I, I, I, I, I, I, I, Kathy Acker is the first UK exhibition dedicated to the American writer Kathy Acker (1947–1997), and her written, spoken and performed work.

This polyvocal and expansive project combines an exhibition with a programme of performances, screenings and talks. The exhibition is structured around fragments of Acker’s writing, which serve as catalysts for a network of interconnected materials presented around them, including works by other artists and writers, video and audio documentation of Acker’s performative appearances in various cultural and media contexts, and documents and books from her personal archive.
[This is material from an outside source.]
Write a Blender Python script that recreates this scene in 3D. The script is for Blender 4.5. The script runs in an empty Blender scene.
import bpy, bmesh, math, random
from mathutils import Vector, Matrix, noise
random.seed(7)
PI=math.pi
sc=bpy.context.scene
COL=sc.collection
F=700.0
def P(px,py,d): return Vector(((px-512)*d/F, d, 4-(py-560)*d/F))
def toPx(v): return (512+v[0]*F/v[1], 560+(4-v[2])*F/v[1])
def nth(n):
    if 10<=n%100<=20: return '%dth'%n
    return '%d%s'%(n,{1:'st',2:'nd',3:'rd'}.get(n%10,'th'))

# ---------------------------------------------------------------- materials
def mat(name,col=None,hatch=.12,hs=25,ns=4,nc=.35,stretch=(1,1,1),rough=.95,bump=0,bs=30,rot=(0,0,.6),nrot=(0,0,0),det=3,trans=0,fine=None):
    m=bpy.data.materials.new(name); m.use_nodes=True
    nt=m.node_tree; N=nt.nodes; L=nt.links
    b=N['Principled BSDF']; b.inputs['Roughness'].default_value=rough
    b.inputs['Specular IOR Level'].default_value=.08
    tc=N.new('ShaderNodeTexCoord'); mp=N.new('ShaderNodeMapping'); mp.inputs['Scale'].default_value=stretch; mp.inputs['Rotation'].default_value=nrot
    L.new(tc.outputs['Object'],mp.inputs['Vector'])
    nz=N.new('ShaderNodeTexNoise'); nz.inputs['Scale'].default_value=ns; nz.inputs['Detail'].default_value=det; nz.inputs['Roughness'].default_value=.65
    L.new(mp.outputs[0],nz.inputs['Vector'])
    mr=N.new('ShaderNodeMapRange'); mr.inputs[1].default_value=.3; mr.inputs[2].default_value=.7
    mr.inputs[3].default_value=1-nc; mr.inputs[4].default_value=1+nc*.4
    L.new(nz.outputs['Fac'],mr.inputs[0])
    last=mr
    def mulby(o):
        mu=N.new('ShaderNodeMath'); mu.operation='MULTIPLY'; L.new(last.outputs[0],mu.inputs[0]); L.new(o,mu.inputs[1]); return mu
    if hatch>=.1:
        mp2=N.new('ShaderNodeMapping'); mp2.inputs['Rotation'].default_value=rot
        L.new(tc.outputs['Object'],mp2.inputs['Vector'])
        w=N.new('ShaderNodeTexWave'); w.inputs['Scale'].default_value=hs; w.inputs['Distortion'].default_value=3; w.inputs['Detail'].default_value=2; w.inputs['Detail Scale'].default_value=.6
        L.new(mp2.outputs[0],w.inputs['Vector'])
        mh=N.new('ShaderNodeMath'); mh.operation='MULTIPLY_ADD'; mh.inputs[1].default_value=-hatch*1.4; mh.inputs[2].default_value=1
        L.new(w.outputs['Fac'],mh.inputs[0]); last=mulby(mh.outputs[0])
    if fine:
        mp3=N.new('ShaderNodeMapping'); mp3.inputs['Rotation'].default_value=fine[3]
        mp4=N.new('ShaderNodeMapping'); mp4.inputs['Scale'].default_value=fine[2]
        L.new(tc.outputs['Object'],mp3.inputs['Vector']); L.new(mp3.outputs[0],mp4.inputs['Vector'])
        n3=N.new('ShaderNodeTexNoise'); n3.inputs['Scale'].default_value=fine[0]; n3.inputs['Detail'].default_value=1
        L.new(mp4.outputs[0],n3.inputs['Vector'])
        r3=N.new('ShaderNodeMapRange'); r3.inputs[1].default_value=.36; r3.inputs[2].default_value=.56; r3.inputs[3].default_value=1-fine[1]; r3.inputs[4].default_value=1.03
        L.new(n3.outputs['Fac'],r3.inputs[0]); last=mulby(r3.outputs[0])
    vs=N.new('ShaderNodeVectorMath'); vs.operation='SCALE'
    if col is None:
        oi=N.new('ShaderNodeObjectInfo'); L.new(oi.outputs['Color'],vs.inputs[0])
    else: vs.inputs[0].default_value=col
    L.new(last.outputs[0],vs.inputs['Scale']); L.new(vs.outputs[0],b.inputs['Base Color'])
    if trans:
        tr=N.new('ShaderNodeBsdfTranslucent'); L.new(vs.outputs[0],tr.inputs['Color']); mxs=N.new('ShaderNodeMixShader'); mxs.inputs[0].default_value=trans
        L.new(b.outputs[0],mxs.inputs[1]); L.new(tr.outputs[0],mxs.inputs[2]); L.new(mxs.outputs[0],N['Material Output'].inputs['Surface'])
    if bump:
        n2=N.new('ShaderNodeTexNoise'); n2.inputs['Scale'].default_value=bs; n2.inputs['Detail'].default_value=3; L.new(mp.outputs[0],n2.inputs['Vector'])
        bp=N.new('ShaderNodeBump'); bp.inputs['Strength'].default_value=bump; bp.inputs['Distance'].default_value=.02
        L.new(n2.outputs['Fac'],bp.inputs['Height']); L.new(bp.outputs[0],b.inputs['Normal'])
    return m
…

I, I, I, I, I, I, I, Kathy Acker addresses ‘Kathy Acker’ as a still-unfolding cultural force, focusing on the uniquely diverse and disruptive character of the author’s work and persona. In a 1996 text, Acker wrote: ‘Language is the accumulation of connections where there were no such connections’, and referred to a kind of language ‘that makes webs’. In this spirit, I, I, I, I, I, I, I, Kathy Acker looks particularly to contemporary artists working across visual arts, literature and performance, illuminating points of connection and resistance to Acker’s linguistic methodologies and lines of thought.

Acker is an exceptional figure in late-20th-century Western literature who moved between the avant-garde art and literary scenes of New York, San Diego, San Francisco, Seattle, Paris and London. Through her prolific writing, Acker developed experimental textual methodologies as she distorted language, hybridised fiction and autobiography, ‘plagiarised’ the work of other authors, and introduced maps, drawings and diagrams. Acker’s work addressed language as a site of contestation from which meaning and identity are constructed, unpicking the patriarchal and the political. She provocatively confronted the strained relationship between desire and reality within culture, sex, the body, war, money, the family, mythology, colonialism, sickness, and the city in ways that remain critically relevant to our current times.
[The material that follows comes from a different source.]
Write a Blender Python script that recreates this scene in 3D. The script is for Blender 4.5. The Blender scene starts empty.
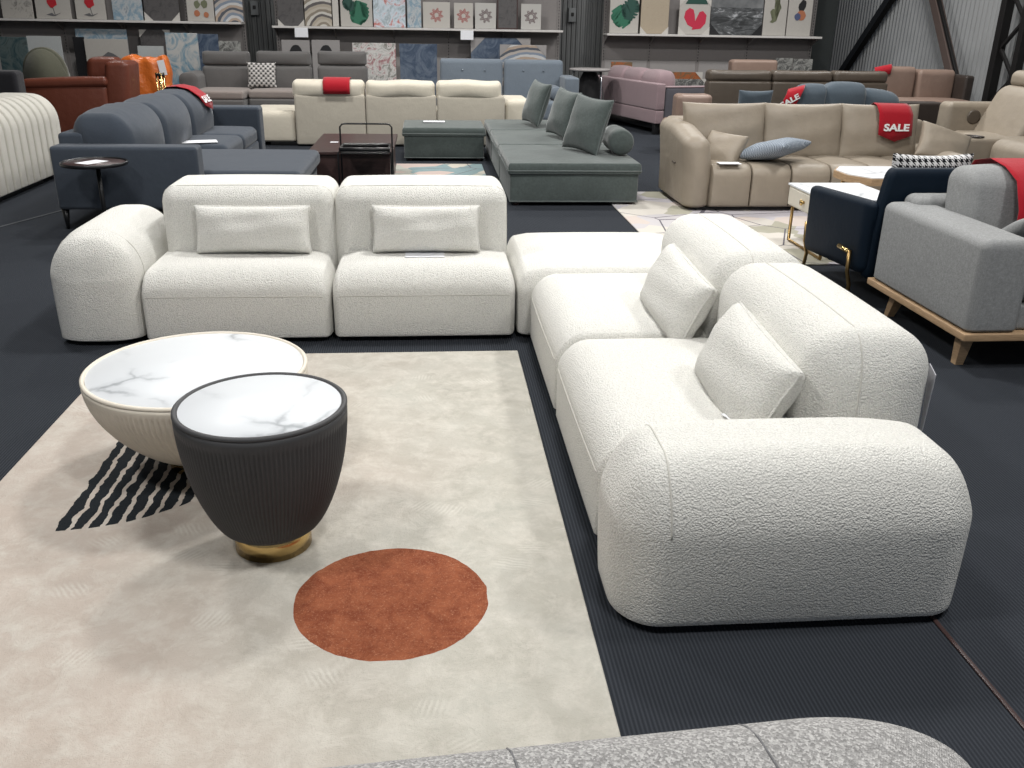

For Acker, the use of the first-person singular was, in fact, plural, as she utilised the ‘I’ in her writing to inhabit different identities from her own life, fiction and history, acknowledging her complicated relationships with family, friends and lovers. From her first novels – which were episodically distributed by mail and written under the pseudonym ‘The Black Tarantula’– the performance of identity remained integral to Acker’s work. This performative relationship to the self was central to her creative strategies as she expanded her writing practice to include readings, performances, plays, screenplays, and collaborations with artists and musicians; fashioned a distinctive public image across different media contexts; and engaged ‘the language of the body’ through tattoos, piercings and bodybuilding.
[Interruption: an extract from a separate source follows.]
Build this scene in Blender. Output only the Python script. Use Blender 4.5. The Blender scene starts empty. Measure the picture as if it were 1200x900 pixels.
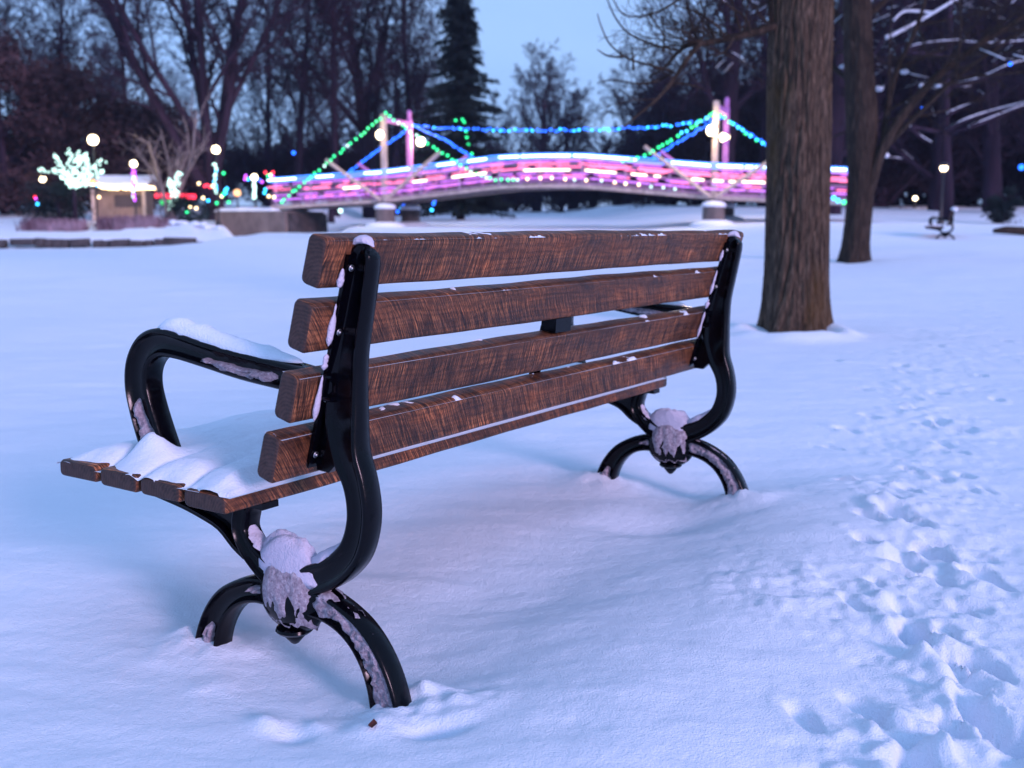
import bpy, math, random
import numpy as np
from mathutils import Vector, Matrix
R = random.Random(7)
sc = bpy.context.scene
col = sc.collection
FP, PIT, CH = 1243.2, 0.14766, 0.8317        # focal length in photo pixels, pitch, camera height

# ------------------------------------------------------------------ helpers
def ss(a, b, x):
    t = np.clip((np.asarray(x, float) - a) / (b - a), 0, 1)
    return t * t * (3 - 2 * t)

def hsh(i, j, s):
    n = (i.astype(np.int64) * 374761393 + j.astype(np.int64) * 668265263 + s * 974711) & 0xffffffff
    n = ((n ^ (n >> 13)) * 1274126177) & 0xffffffff
    return ((n ^ (n >> 16)) & 0xffff) / 65535.0

def vn(x, y, s=0):
    x = np.asarray(x, float); y = np.asarray(y, float)
    i = np.floor(x); j = np.floor(y); fx = x - i; fy = y - j
    fx = fx * fx * fx * (fx * (fx * 6 - 15) + 10); fy = fy * fy * fy * (fy * (fy * 6 - 15) + 10)
    i = i.astype(int); j = j.astype(int)
    a = hsh(i, j, s); b = hsh(i + 1, j, s); c = hsh(i, j + 1, s); d = hsh(i + 1, j + 1, s)
    return (a + (b - a) * fx) * (1 - fy) + (c + (d - c) * fx) * fy - .5

def fbm(x, y, s=0, o=4):
    r = 0; a = 1; cx, sx = math.cos(.6), math.sin(.6)
    for k in range(o):
        r = r + a * vn(x, y, s + k * 17); a *= .5
        x, y = (x * cx - y * sx) * 2.03, (x * sx + y * cx) * 2.03
    return r

def mesh_np(name, v, q):
    """v (n,3), q (m,4) or (m,3)"""
    me = bpy.data.meshes.new(name); k = q.shape[1]
    me.vertices.add(len(v)); me.vertices.foreach_set('co', np.asarray(v, np.float32).ravel())
    me.loops.add(q.size); me.loops.foreach_set('vertex_index', q.astype(np.int32).ravel())
    me.polygons.add(len(q)); me.polygons.foreach_set('loop_start', np.arange(0, q.size, k, dtype=np.int32))
    me.polygons.foreach_set('loop_total', np.full(len(q), k, np.int32))
    me.update(calc_edges=True); me.validate()
    return me

def link(name, data, mat=None, parent=None, smooth=True, **props):
    o = bpy.data.objects.new(name, data); col.objects.link(o)
    if mat is not None and data is not None and len(data.materials) == 0: data.materials.append(mat)
    if data is not None and smooth:
        data.polygons.foreach_set('use_smooth', [True] * len(data.polygons))
    if parent is not None: o.parent = parent
    for k, v in props.items(): o[k] = v
    return o

def thing(name, label, cat, loc=(0, 0, 0), rz=0, group=None):
    o = bpy.data.objects.new(name, None); col.objects.link(o); o.empty_display_size = .2
    o.location = loc; o.rotation_euler = (0, 0, rz); o['label'] = label; o['category'] = cat
    if group: o['group'] = group
    return o

def copy_tree(o, parent=None):
    c = o.copy(); col.objects.link(c)
    if parent is not None: c.parent = parent
    for ch in list(o.children): copy_tree(ch, c)
    return c

class MB:
    def __init__(s): s.v = []; s.f = []
    def add(s, v, f):
        n = len(s.v); s.v += [tuple(p) for p in v]; s.f += [tuple(i + n for i in q) for q in f]
    def box(s, c, d, rz=0, rot=None):
        M = rot or Matrix.Rotation(rz, 3, 'Z'); hx, hy, hz = d[0] / 2, d[1] / 2, d[2] / 2
        vs = [Vector(c) + M @ Vector((x * hx, y * hy, z * hz)) for z in (-1, 1) for y in (-1, 1) for x in (-1, 1)]
        s.add(vs, [(0, 2, 3, 1), (4, 5, 7, 6), (0, 1, 5, 4), (2, 6, 7, 3), (0, 4, 6, 2), (1, 3, 7, 5)])
    def tube(s, pts, rad, n=6, cap=True):
        pts = [Vector(p) for p in pts]
        if not hasattr(rad, '__len__'): rad = [rad] * len(pts)
        u = None; rings = []; b = len(s.v)
        for k, p in enumerate(pts):
            d = (pts[min(k + 1, len(pts) - 1)] - pts[max(k - 1, 0)])
            if d.length < 1e-9: d = Vector((0, 0, 1))
            d.normalize()
            if u is None: u = d.orthogonal().normalized()
            else:
                u = (u - d * u.dot(d))
                u = u.normalized() if u.length > 1e-6 else d.orthogonal().normalized()
            w = d.cross(u)
            for a in range(n):
                t = 2 * math.pi * a / n
                s.v.append(tuple(p + (u * math.cos(t) + w * math.sin(t)) * rad[k]))
        for k in range(len(pts) - 1):
            for a in range(n):
                a2 = (a + 1) % n
                s.f.append((b + k * n + a, b + k * n + a2, b + (k + 1) * n + a2, b + (k + 1) * n + a))
        if cap and n > 2:
            s.f.append(tuple(b + a for a in range(n))[::-1]); e = b + (len(pts) - 1) * n
            s.f.append(tuple(e + a for a in range(n)))
    def ball(s, c, r, nu=8, nv=6, sc=(1, 1, 1), jit=0, rnd=None):
        b = len(s.v); c = Vector(c)
        s.v.append(tuple(c + Vector((0, 0, r * sc[2]))))
        for i in range(1, nv):
            ph = math.pi * i / nv
            for j in range(nu):
                th = 2 * math.pi * j / nu; rr = r * (1 + (jit * (rnd.random() - .5) if jit else 0))
                s.v.append(tuple(c + Vector((rr * math.sin(ph) * math.cos(th) * sc[0], rr * math.sin(ph) * math.sin(th) * sc[1], rr * math.cos(ph) * sc[2]))))
        s.v.append(tuple(c - Vector((0, 0, r * sc[2])))); e = len(s.v) - 1
        for j in range(nu):
            j2 = (j + 1) % nu
            s.f.append((b, b + 1 + j, b + 1 + j2)); s.f.append((e, e - nu + j2, e - nu + j))
            for i in range(nv - 2):
                p = b + 1 + i * nu
                s.f.append((p + j, p + nu + j, p + nu + j2, p + j2))
    def lathe(s, c, prof, n=20):
        b = len(s.v); c = Vector(c)
        for r, z in prof:
            for j in range(n):
                t = 2 * math.pi * j / n; s.v.append(tuple(c + Vector((r * math.cos(t), r * math.sin(t), z))))
        for i in range(len(prof) - 1):
            for j in range(n):
                j2 = (j + 1) % n
                s.f.append((b + i * n + j, b + i * n + j2, b + (i + 1) * n + j2, b + (i + 1) * n + j))
        s.f.append(tuple(b + j for j in range(n))[::-1]); e = b + (len(prof) - 1) * n
        s.f.append(tuple(e + j for j in range(n)))
    def prism(s, poly, x0, x1):
        """poly in (Y,Z), extruded along X"""
        n = len(poly); v = [(x0, y, z) for y, z in poly] + [(x1, y, z) for y, z in poly]
        f = [tuple(range(n))[::-1], tuple(range(n, 2 * n))] + [(i, (i + 1) % n, n + (i + 1) % n, n + i) for i in range(n)]
        s.add(v, f)
    def mesh(s, name):
        me = bpy.data.meshes.new(name); me.from_pydata(s.v, [], s.f); me.update(); return me
    def build(s, name, mat, parent=None, smooth=True, **props):
        return link(name, s.mesh(name), mat, parent, smooth, **props)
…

I, I, I, I, I, I, I, Kathy Acker seeks to illuminate the complexities within Acker’s written, spoken and performed work, as she moved between exposing and inhabiting the dynamics of power. Together, the exhibition and programme look to central concerns within Acker’s work around identity, sexual desire, mythology, piracy and the body, while considering how she located these concerns within layers of intertextuality and mutability.

This exhibition includes explicit content; parental or guardian discretion is advised.